After publication of the commission's report, the offshore industry stands accused of safety lapses that the authors describe repeatedly as "systemic." To that accusation, whatever its validity, the industry must respond systemically. Without such a response, the safety of offshore work will remain subject to public doubt. And that doubt, inflamed by extremists opposed to all oil and gas work, will impede leasing and permitting.

Systemic initiative

The report suggests a systemic initiative that deserves serious attention from the industry. It is the creation of a self-policing function to supplement governmental regulation. The nuclear industry offers a model with its Institute of Nuclear Power Operations (INPO), set up as a nonprofit organization after the partial meltdown in 1979 of the radioactive core of a unit at the Three Mile Island generating facility in Pennsylvania.

INPO regularly inspects nuclear sites and reports individual plant assessments to the companies involved and at a conference of utility chief executives, where all plants receive grades. INPO inspection teams usually have about 20 members—some of them full-time inspectors employed by INPO and others on loan from the industry. Inspections last 5-6 weeks. INPO inspectors visit each of 66 nuclear sites, including 104 reactors operated by 26 utilities, every 24 months.

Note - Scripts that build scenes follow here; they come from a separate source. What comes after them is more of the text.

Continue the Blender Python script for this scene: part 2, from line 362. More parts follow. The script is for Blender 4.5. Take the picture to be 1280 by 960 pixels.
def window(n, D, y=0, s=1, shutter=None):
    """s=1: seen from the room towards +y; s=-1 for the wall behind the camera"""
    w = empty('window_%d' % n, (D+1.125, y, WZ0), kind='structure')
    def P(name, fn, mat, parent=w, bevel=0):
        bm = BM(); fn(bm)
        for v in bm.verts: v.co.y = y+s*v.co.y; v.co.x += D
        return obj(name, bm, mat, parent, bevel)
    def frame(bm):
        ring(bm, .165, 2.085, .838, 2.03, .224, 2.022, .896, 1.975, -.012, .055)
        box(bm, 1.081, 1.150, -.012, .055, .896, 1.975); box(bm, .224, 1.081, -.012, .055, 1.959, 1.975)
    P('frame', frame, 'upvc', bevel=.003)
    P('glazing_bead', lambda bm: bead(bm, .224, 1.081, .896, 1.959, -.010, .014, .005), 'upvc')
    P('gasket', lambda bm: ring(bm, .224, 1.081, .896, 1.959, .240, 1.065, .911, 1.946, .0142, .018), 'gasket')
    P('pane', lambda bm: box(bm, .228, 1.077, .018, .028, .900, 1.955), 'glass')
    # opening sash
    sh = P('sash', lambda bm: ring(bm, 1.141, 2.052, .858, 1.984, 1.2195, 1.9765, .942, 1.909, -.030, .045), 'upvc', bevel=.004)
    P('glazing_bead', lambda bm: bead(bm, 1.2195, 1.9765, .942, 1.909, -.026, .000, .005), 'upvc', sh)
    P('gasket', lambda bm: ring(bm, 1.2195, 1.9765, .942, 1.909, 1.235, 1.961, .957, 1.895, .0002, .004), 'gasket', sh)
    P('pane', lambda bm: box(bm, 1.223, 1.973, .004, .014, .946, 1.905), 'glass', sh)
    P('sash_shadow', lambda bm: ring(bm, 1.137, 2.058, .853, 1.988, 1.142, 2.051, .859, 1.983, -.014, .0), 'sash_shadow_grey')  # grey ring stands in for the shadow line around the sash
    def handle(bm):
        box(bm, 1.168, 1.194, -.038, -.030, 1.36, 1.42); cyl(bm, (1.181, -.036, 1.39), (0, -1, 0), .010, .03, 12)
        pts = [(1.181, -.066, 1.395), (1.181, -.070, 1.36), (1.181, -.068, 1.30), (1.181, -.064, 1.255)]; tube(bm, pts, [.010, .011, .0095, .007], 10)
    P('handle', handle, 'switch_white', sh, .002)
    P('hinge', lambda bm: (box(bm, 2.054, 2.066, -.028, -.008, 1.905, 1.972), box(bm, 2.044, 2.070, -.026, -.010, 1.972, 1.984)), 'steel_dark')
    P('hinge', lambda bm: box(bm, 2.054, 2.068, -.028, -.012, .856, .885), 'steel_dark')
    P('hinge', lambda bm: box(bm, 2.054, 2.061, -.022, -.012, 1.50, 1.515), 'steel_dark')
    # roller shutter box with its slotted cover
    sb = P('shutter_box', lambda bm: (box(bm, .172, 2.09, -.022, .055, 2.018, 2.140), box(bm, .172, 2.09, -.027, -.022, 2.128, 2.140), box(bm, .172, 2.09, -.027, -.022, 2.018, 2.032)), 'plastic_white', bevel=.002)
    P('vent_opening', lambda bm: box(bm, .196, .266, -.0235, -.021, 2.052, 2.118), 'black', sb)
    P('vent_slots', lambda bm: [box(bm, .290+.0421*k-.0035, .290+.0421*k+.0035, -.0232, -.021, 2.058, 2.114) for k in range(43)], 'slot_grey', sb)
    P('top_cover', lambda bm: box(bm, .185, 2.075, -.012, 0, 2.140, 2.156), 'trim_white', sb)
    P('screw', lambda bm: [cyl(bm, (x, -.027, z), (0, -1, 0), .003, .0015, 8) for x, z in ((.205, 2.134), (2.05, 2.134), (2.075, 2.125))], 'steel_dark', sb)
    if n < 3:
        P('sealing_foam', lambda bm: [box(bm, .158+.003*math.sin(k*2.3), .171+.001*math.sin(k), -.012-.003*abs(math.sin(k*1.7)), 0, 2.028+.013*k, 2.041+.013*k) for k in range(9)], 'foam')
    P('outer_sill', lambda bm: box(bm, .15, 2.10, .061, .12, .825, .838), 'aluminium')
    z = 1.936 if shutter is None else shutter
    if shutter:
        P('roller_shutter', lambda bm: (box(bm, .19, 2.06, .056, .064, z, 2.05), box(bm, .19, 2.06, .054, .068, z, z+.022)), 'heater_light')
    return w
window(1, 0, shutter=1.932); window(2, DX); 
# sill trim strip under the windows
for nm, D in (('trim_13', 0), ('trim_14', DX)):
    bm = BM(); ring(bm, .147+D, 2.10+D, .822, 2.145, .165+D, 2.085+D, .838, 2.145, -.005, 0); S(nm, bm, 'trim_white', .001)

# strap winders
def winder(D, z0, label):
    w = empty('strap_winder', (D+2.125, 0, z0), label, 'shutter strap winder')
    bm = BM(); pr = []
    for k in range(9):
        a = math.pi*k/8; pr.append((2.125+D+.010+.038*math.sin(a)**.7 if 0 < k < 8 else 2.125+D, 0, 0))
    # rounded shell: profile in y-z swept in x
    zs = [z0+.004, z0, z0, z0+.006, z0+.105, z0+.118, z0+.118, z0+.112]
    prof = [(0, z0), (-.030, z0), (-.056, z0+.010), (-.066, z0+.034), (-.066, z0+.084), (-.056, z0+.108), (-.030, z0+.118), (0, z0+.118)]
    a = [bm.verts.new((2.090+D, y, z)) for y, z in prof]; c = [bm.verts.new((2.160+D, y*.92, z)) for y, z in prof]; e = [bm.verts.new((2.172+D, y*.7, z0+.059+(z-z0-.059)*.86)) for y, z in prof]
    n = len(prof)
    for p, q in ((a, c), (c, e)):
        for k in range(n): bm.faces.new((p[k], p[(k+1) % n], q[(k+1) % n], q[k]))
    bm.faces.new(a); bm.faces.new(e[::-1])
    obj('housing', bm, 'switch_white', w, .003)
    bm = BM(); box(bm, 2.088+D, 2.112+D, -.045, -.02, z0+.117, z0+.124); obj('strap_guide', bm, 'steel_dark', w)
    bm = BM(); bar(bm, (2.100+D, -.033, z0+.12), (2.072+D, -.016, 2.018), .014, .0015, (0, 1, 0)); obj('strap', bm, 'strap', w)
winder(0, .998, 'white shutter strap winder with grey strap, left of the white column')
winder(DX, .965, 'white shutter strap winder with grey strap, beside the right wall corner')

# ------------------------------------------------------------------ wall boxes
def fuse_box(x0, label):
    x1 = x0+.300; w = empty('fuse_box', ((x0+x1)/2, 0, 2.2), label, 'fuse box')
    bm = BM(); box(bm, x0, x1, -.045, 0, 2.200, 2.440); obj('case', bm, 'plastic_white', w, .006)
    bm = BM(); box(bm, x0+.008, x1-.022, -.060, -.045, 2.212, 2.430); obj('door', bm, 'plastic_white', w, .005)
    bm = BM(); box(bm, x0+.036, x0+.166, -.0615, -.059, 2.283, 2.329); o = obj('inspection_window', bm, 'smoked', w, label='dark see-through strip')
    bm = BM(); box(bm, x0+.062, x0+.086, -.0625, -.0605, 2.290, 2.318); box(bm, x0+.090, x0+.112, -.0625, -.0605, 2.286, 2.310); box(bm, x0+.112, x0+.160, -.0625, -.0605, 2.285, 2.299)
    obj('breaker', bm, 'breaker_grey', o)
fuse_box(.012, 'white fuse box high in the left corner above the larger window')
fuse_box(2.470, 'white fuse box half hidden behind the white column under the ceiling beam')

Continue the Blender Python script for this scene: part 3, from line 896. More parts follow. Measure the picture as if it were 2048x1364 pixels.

Obviously, much about the INPO model doesn't apply to offshore drilling and production. As the report notes, the upstream oil and gas industry is more fragmented than the nuclear industry. Its operations are more mobile and transitory. Drilling and production technologies also are more diverse; there can be more than one right way to drill and complete a well. Furthermore, collective action by oil and gas executives raises antitrust concerns that don't as intensely bedevil regulated utilities. And operators and service companies legitimately would worry about exposure of proprietary information.

Still, the oil and gas industry should find the concept of a self-policing safety mechanism, adapted to its special characteristics, intriguing. The presidential commission notes similarities between the oil-and-gas and nuclear industries that the former industry should find persuasive.

One similarity is self-interest following a blow to public confidence. "As the Deepwater Horizon disaster made unambiguously clear," the report says, "the entire industry's reputation and perhaps its viability ultimately turn on its lowest-performing members." Another similarity is the need to secure governmental approval—and therefore public acceptance—for work. A third parallel is the potential for industry self-policing to supplement regulation. The report calls for regulatory improvement but says regulators "are unlikely ever to possess technical expertise truly commensurate with that of private industry."

Constructive suggestions

As argued earlier in this series of editorials, the commission report overreaches in some areas, including its tendency to condemn an entire industry on the basis of a single disaster, to advocate new layers of environmental regulation that would limit activity without enhancing safety, and generally to assume that more regulation means better regulation.

Overall, however, the commission is right to call for change. And it offers constructive suggestions—among them a shift in the regulatory approach toward the European "safety-cases" model, as described here last week, and adoption by the industry of some form of collaborative inspection. Self-policing would not only help restore public confidence in offshore drilling and production but also, if structured properly, improve practice in the most important dimension of industry work.